P S Y C H O L O G Y A N D E C O N O M I C S
· · Safety in Markets: An Impossibility Theorem for Dutch Books, 2004, joint with David Laibson.
Abstract: This paper explores the extent to which markets constrain preferences. First, we show that without transaction costs, agents are immune to exploitation in competitive markets. In particular, a sequence of trades leaving any market participant strictly worse off (termed a money losing Dutch book) is generically impossible. When transaction costs exist in the market, Dutch books are plausible only when agents have inaccurate beliefs about their own future behavior. Thus, markets are appropriate filters of non-standard preferences only when sufficient irrational behavioral expectations are allowed. Second, we show that while non-standard preferences may be sustained in competitive markets, they are generically non-identifiable. Under mild conditions, any profile of demands can be explained with a standard, time-consistent, model. Nonetheless, we demonstrate that such a model will have weak predictive power across markets if non-standard preferences indeed prevail.
Link to pdf file
· · What’s in a Surname? The Effects of Surname Initials on Academic Success, 2004, joint with Liran Einav. Abstract: We present evidence that a variety of proxies for success in the U.S. economics labor market (tenure at highly ranked schools, membership in the Econometric Society, and to a lesser extent, Nobel Prize and Clark Medal winnings) are correlated with surname initials, favoring economists with surname initials lower in the alphabet. These patterns persist even when controlling for country of origin, ethnicity, and religion. We suspect that these effects are related to the existing norm in economics prescribing alphabetical ordering of authors' credits. Indeed, there is no significant correlation between surname initials and tenure at departments of psychology, where authors are credited roughly according to their intellectual contribution. The economics market participants seem to react to this phenomenon. Analyzing publications in the top economics journals since 1980, we note two consistent patterns: authors participating in projects with more than three authors have significantly lower surname initials, and authors writing papers in which the order of credits is non-alphabetical have significantly higher surname initials.

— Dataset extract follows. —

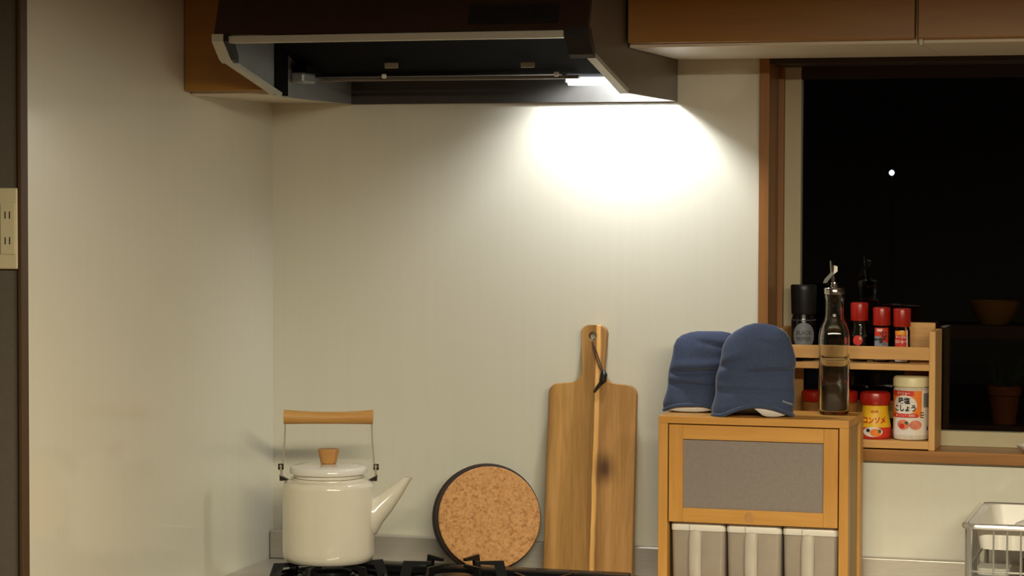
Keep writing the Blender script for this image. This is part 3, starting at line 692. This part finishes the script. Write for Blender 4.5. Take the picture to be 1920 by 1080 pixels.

Link to pdf file, faculty data, publications data
· · Frequent Social Comparisons, Self-Esteem, and Negative Emotions and Behaviors: The Dark Side of Social Comparisons, 2004, joint with Judith White, Ellen Langer, and Johnny Welch, Journal of Adult Development, forthcoming. Abstract: Social comparisons serve several positive functions, including self-enhancement. Frequent social comparisons, however, have a dark side. Two studies examined the relationship between frequent social comparisons and destructive emotions and behaviors. In Study 1, people who said they made frequent social comparisons were more likely to experience envy, guilt, regret, and to lie, blame others, get defensive, and to have unmet cravings. In Study 2, police officers who said they made frequent social comparisons were more likely show ingroup bias and to be less satisfied with their jobs. The dark side of frequent social comparisons was not associated with self-esteem. Results are discussed in terms of the role individual differences in social comparison processes. Link to pdf file
· · I’ll See It when I’ll Believe It – A Simple Model of Cognitive Consistency, 2002. Abstract: Psychological experiments demonstrate that people exhibit a taste for consistency. Individuals are inclined to interpret new evidence in ways that confirm their pre-existing beliefs. They also tend to change their beliefs to enhance the desirability of their past actions. I present a model that incorporates these effects into an agent's utility function and allows me to characterize when: 1. agents become under- and over-confident, 2. agents exhibit excess stickiness in action choices, 3. agents prefer less accurate signals, and 4. agents are willing to pay in order to forgo signals altogether. Applications to political campaigns and investment decisions are explored. Link to pdf file
· · Believe and Let Believe: Axiomatic Foundations for Belief Dependent Utility Functionals, 2001. Abstract: A large body of experimental data demonstrates that people's beliefs influence their well-being beyond the indirect effect through the actions taken. I present a model that incorporates beliefs into an agent's utility function. The paper provides axiomatic foundations for a special class of non-additive utility indices defined over infinite streams of beliefs and actions. I assume that: 1. there exists a (null) belief that does not have any effect on future preferences; 2. the agent has finite memory - only finite histories have an effect on current preferences; and 3. if the agent knows she will not be getting any additional future information, she prefers today's beliefs to be consistent with her past choices. Preferences satisfying these assumptions admit a generalized discounted utility representation in which all terms depend on both actions and beliefs. Experimental testability of the proposed framework is also discussed.